Debian 8.0 To Be Frozen, Features Announced

Written by Michael Larabel in Debian on 13 October 2013 at 04:57 PM EDT. 16 Comments
DEBIAN
The Debian Release Team has announced the Debian 8.0 "Jessie" freeze date along with the proposed release goals for this next major update to the Debian Linux distribution that also continues to maintain a FreeBSD kernel option. The Debian 8.0 news came just a short time after releasing Debian 7.2. Debian Jessie will look to expand upon systemd support and LLVM's Clang as a secondary compiler option to GCC.

Debian will be frozen for Jessie beginning the night of 5 November 2014. This freeze date in just over one year will allow Debian developers to focus on bug-fixing and meeting Jessie's goals for the successor to Debian 7 Wheezy. The actual Debian 8 release will not come for quite some time after the 5 November freeze, likely to happen in 2015.

Among the proposed release goals for Debian Jessie is to have native systemd support for every Debian package that currently contains sysv scripts, hardening of ELF binaries, debian/rules to honor CC/CXX flags, Clang support as a secondary compiler, Piuparts clean archive, cross toolchains in the archive, making the base system cross-buildable, SELinux support, and UTF-8 support.

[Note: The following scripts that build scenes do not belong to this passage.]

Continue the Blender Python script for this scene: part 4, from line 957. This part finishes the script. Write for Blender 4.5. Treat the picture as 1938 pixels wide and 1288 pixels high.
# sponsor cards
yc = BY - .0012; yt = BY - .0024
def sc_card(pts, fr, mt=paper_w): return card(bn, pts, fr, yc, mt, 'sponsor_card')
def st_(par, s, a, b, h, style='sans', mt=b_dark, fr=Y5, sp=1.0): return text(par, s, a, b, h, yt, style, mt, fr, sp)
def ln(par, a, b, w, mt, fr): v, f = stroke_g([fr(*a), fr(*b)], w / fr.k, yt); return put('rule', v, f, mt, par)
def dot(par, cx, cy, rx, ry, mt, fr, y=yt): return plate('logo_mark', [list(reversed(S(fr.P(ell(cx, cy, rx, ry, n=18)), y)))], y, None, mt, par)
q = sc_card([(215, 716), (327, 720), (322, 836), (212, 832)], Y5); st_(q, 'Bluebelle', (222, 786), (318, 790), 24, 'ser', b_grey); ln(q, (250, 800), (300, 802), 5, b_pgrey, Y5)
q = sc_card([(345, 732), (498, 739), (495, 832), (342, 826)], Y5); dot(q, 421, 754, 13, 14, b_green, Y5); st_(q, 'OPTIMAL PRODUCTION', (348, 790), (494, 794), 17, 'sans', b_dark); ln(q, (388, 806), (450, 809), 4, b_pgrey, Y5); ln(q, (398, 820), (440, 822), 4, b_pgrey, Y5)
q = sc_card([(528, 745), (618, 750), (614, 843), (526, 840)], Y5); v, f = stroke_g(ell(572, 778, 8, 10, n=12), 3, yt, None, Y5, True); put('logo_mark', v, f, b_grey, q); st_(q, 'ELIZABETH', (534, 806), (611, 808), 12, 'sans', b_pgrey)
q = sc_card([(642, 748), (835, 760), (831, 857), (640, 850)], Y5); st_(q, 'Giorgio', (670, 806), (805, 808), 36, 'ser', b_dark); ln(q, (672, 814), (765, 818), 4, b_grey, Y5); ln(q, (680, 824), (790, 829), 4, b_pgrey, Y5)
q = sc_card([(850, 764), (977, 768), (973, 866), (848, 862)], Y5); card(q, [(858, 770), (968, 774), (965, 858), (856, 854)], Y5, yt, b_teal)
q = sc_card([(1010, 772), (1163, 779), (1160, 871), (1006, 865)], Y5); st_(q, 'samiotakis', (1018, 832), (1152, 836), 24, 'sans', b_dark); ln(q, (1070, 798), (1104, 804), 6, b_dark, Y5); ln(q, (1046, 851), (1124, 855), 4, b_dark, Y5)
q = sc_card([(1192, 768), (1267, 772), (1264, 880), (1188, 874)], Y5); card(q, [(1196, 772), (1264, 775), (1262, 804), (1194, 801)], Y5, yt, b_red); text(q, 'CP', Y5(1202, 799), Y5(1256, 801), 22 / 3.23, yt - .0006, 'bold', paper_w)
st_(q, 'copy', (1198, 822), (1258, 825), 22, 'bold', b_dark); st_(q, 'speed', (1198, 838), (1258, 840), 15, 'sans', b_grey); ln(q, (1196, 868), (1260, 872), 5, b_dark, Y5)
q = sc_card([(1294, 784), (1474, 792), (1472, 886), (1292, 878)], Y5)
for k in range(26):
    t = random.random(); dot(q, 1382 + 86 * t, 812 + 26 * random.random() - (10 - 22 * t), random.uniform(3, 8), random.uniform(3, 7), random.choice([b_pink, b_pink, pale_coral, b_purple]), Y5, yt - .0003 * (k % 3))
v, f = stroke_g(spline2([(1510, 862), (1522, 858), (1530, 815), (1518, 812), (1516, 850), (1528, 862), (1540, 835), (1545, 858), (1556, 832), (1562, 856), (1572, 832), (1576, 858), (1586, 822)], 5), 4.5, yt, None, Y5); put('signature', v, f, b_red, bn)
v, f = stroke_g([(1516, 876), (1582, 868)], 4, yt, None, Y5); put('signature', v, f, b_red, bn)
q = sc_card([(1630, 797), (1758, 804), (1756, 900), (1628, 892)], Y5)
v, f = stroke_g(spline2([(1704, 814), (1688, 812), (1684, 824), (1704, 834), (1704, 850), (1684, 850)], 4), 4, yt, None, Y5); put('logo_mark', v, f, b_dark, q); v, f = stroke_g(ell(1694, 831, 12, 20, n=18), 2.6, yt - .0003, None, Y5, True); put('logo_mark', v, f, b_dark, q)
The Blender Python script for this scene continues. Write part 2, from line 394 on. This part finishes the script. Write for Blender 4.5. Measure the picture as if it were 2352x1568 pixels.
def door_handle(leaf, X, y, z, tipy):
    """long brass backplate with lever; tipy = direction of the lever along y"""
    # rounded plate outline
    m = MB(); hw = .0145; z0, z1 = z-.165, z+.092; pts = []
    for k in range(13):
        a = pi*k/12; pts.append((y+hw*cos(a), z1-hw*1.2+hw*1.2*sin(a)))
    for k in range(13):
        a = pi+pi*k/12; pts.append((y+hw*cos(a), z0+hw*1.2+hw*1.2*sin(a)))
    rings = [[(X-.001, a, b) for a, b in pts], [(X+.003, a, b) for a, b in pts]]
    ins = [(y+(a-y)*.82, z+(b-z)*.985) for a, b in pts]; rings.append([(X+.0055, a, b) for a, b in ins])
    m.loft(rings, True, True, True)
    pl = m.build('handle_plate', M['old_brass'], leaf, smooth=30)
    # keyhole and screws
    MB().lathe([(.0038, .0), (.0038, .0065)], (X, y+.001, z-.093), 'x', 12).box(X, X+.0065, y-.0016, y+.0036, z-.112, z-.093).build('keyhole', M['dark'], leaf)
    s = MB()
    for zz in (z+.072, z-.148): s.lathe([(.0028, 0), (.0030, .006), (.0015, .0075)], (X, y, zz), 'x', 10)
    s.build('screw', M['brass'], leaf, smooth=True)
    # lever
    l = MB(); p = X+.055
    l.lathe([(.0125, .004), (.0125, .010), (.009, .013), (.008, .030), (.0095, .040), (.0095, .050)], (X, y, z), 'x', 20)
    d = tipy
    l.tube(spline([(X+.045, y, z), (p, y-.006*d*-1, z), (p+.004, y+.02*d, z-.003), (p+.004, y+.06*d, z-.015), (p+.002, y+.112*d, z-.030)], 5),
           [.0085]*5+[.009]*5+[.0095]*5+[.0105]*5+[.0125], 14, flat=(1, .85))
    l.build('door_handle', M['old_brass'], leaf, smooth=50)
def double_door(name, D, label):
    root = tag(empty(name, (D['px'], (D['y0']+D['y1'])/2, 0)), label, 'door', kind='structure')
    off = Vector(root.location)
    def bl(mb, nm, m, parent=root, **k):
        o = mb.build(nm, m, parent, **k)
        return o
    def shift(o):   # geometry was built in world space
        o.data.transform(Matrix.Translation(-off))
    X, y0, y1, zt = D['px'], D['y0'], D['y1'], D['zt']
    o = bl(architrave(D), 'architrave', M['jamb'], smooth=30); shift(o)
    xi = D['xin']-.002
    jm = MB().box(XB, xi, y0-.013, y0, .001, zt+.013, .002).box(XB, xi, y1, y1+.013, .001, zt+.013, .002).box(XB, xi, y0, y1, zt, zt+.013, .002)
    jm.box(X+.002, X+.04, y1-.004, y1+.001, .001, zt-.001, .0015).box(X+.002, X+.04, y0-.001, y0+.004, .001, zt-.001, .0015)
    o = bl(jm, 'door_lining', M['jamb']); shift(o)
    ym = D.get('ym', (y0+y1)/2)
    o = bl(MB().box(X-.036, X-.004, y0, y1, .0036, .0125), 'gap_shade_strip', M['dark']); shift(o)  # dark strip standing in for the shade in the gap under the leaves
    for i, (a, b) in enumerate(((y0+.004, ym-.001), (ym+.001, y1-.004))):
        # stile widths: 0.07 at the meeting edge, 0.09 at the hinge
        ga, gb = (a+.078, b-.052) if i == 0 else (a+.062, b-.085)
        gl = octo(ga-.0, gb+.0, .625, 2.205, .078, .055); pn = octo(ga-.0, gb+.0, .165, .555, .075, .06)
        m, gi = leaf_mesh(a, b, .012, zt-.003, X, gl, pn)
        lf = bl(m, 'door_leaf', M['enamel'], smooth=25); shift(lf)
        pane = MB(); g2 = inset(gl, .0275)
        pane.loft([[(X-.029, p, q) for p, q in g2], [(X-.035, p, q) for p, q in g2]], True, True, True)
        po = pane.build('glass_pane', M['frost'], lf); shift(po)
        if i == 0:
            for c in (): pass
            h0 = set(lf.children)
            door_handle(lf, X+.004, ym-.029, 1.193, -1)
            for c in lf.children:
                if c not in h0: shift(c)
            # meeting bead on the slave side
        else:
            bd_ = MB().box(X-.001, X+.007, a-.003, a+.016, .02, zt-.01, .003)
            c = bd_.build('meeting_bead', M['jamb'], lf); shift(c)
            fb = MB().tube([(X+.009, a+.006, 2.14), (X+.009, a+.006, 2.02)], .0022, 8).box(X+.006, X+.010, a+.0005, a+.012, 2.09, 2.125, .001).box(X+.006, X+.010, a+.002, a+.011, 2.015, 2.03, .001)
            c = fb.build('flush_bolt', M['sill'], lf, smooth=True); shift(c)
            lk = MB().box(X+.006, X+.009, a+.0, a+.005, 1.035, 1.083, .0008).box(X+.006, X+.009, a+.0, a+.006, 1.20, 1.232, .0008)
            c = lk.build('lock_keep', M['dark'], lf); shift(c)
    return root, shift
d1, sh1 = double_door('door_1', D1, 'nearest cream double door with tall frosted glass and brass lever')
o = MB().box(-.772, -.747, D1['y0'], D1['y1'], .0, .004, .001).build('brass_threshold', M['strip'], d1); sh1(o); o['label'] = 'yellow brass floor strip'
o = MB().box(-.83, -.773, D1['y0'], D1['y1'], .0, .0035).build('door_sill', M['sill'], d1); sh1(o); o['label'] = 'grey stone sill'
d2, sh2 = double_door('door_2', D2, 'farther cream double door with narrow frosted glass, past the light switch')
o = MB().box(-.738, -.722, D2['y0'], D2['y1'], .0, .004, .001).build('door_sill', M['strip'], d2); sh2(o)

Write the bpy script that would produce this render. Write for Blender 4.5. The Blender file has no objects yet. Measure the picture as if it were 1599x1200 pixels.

While these are only proposed goals for Debian 8.0, the most interesting ones are having systemd support to complement sysv scripts, Clang support as a secondary compiler, and Security Enhanced Linux (SELinux) support. Systemd won't be made the default init system but it's nice to see the support optionally coming and being expanded upon within the Debian world. Having LLVM's Clang complement GCC is also very interesting and has been worked on for quite some time.